Print, exactly and completely, every entry in the data.

(Records with scene code)
══════════
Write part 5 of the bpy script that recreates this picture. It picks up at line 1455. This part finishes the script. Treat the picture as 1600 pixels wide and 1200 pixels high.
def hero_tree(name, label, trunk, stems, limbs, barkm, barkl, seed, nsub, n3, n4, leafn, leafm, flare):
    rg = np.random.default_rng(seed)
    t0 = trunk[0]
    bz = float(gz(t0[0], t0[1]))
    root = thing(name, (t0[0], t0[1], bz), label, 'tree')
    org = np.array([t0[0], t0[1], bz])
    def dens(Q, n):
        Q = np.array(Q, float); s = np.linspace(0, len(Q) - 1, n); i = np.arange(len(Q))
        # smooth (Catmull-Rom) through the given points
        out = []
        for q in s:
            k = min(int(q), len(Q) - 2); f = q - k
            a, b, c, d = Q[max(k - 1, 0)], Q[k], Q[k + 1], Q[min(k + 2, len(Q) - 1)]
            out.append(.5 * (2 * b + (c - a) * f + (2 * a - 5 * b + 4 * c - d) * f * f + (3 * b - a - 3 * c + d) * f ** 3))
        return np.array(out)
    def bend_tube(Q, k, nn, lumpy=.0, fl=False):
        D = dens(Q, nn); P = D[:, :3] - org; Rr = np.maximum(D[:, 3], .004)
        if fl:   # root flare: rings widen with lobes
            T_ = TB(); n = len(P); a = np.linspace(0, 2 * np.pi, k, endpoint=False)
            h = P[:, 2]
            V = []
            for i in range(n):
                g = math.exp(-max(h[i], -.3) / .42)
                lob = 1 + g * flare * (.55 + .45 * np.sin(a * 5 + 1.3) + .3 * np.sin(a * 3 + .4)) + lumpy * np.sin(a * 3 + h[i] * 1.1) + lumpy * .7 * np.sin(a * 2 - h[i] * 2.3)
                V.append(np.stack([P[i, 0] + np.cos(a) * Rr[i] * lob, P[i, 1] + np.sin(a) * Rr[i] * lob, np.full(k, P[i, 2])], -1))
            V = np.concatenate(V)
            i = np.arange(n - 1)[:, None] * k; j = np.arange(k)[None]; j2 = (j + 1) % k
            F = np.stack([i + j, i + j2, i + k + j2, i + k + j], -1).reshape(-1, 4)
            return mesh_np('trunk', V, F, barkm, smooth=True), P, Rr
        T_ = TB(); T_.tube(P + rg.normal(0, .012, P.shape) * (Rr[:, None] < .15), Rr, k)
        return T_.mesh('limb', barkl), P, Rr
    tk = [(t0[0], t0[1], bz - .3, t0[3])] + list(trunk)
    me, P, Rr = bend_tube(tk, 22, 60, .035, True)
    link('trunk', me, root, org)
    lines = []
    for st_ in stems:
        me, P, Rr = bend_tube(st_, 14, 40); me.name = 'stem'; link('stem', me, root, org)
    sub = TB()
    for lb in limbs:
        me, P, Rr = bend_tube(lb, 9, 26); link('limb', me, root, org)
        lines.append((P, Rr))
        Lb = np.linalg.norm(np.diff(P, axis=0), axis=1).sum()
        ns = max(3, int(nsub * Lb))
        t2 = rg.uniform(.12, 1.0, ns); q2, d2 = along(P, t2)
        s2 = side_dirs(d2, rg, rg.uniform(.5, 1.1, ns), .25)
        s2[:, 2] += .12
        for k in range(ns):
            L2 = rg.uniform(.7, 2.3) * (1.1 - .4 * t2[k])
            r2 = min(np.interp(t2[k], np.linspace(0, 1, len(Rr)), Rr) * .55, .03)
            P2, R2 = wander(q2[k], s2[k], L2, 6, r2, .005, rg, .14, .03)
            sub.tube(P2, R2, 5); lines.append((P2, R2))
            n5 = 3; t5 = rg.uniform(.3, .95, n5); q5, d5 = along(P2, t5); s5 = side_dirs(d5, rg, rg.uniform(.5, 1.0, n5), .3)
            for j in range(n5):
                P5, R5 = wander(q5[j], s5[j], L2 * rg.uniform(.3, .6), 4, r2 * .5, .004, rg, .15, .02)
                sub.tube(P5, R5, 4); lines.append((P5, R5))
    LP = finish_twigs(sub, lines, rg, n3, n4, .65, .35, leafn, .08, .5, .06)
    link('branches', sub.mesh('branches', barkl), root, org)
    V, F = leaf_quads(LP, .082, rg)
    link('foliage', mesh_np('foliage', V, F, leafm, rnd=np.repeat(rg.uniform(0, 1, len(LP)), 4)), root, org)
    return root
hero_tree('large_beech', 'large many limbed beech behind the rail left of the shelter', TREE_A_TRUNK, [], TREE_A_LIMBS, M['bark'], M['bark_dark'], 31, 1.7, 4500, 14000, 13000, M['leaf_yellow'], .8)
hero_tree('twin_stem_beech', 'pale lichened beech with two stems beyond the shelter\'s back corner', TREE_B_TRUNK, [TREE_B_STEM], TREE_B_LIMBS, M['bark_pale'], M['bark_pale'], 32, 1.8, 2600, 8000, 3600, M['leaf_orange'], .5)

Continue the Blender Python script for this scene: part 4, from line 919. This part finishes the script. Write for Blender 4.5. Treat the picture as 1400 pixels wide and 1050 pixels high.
══════════
§ **Answer to the exercise**:
Write part 5 of the bpy script that recreates this picture. It picks up at line 1455. This part finishes the script. Treat the picture as 1600 pixels wide and 1200 pixels high.
def hero_tree(name, label, trunk, stems, limbs, barkm, barkl, seed, nsub, n3, n4, leafn, leafm, flare):
    rg = np.random.default_rng(seed)
    t0 = trunk[0]
    bz = float(gz(t0[0], t0[1]))
    root = thing(name, (t0[0], t0[1], bz), label, 'tree')
    org = np.array([t0[0], t0[1], bz])
    def dens(Q, n):
        Q = np.array(Q, float); s = np.linspace(0, len(Q) - 1, n); i = np.arange(len(Q))
        # smooth (Catmull-Rom) through the given points
        out = []
        for q in s:
            k = min(int(q), len(Q) - 2); f = q - k
            a, b, c, d = Q[max(k - 1, 0)], Q[k], Q[k + 1], Q[min(k + 2, len(Q) - 1)]
            out.append(.5 * (2 * b + (c - a) * f + (2 * a - 5 * b + 4 * c - d) * f * f + (3 * b - a - 3 * c + d) * f ** 3))
        return np.array(out)
    def bend_tube(Q, k, nn, lumpy=.0, fl=False):
        D = dens(Q, nn); P = D[:, :3] - org; Rr = np.maximum(D[:, 3], .004)
        if fl:   # root flare: rings widen with lobes
            T_ = TB(); n = len(P); a = np.linspace(0, 2 * np.pi, k, endpoint=False)
            h = P[:, 2]
            V = []
            for i in range(n):
                g = math.exp(-max(h[i], -.3) / .42)
                lob = 1 + g * flare * (.55 + .45 * np.sin(a * 5 + 1.3) + .3 * np.sin(a * 3 + .4)) + lumpy * np.sin(a * 3 + h[i] * 1.1) + lumpy * .7 * np.sin(a * 2 - h[i] * 2.3)
                V.append(np.stack([P[i, 0] + np.cos(a) * Rr[i] * lob, P[i, 1] + np.sin(a) * Rr[i] * lob, np.full(k, P[i, 2])], -1))
            V = np.concatenate(V)
            i = np.arange(n - 1)[:, None] * k; j = np.arange(k)[None]; j2 = (j + 1) % k
            F = np.stack([i + j, i + j2, i + k + j2, i + k + j], -1).reshape(-1, 4)
            return mesh_np('trunk', V, F, barkm, smooth=True), P, Rr
        T_ = TB(); T_.tube(P + rg.normal(0, .012, P.shape) * (Rr[:, None] < .15), Rr, k)
        return T_.mesh('limb', barkl), P, Rr
    tk = [(t0[0], t0[1], bz - .3, t0[3])] + list(trunk)
    me, P, Rr = bend_tube(tk, 22, 60, .035, True)
    link('trunk', me, root, org)
    lines = []
    for st_ in stems:
        me, P, Rr = bend_tube(st_, 14, 40); me.name = 'stem'; link('stem', me, root, org)
    sub = TB()
    for lb in limbs:
        me, P, Rr = bend_tube(lb, 9, 26); link('limb', me, root, org)
        lines.append((P, Rr))
        Lb = np.linalg.norm(np.diff(P, axis=0), axis=1).sum()
        ns = max(3, int(nsub * Lb))
        t2 = rg.uniform(.12, 1.0, ns); q2, d2 = along(P, t2)
        s2 = side_dirs(d2, rg, rg.uniform(.5, 1.1, ns), .25)
        s2[:, 2] += .12
        for k in range(ns):
            L2 = rg.uniform(.7, 2.3) * (1.1 - .4 * t2[k])
            r2 = min(np.interp(t2[k], np.linspace(0, 1, len(Rr)), Rr) * .55, .03)
            P2, R2 = wander(q2[k], s2[k], L2, 6, r2, .005, rg, .14, .03)
            sub.tube(P2, R2, 5); lines.append((P2, R2))
            n5 = 3; t5 = rg.uniform(.3, .95, n5); q5, d5 = along(P2, t5); s5 = side_dirs(d5, rg, rg.uniform(.5, 1.0, n5), .3)
            for j in range(n5):
                P5, R5 = wander(q5[j], s5[j], L2 * rg.uniform(.3, .6), 4, r2 * .5, .004, rg, .15, .02)
                sub.tube(P5, R5, 4); lines.append((P5, R5))
    LP = finish_twigs(sub, lines, rg, n3, n4, .65, .35, leafn, .08, .5, .06)
    link('branches', sub.mesh('branches', barkl), root, org)
    V, F = leaf_quads(LP, .082, rg)
    link('foliage', mesh_np('foliage', V, F, leafm, rnd=np.repeat(rg.uniform(0, 1, len(LP)), 4)), root, org)
    return root
hero_tree('large_beech', 'large many limbed beech behind the rail left of the shelter', TREE_A_TRUNK, [], TREE_A_LIMBS, M['bark'], M['bark_dark'], 31, 1.7, 4500, 14000, 13000, M['leaf_yellow'], .8)
hero_tree('twin_stem_beech', 'pale lichened beech with two stems beyond the shelter\'s back corner', TREE_B_TRUNK, [TREE_B_STEM], TREE_B_LIMBS, M['bark_pale'], M['bark_pale'], 32, 1.8, 2600, 8000, 3600, M['leaf_orange'], .5)

Continue the Blender Python script for this scene: part 4, from line 919. This part finishes the script. Write for Blender 4.5. Treat the picture as 1400 pixels wide and 1050 pixels high.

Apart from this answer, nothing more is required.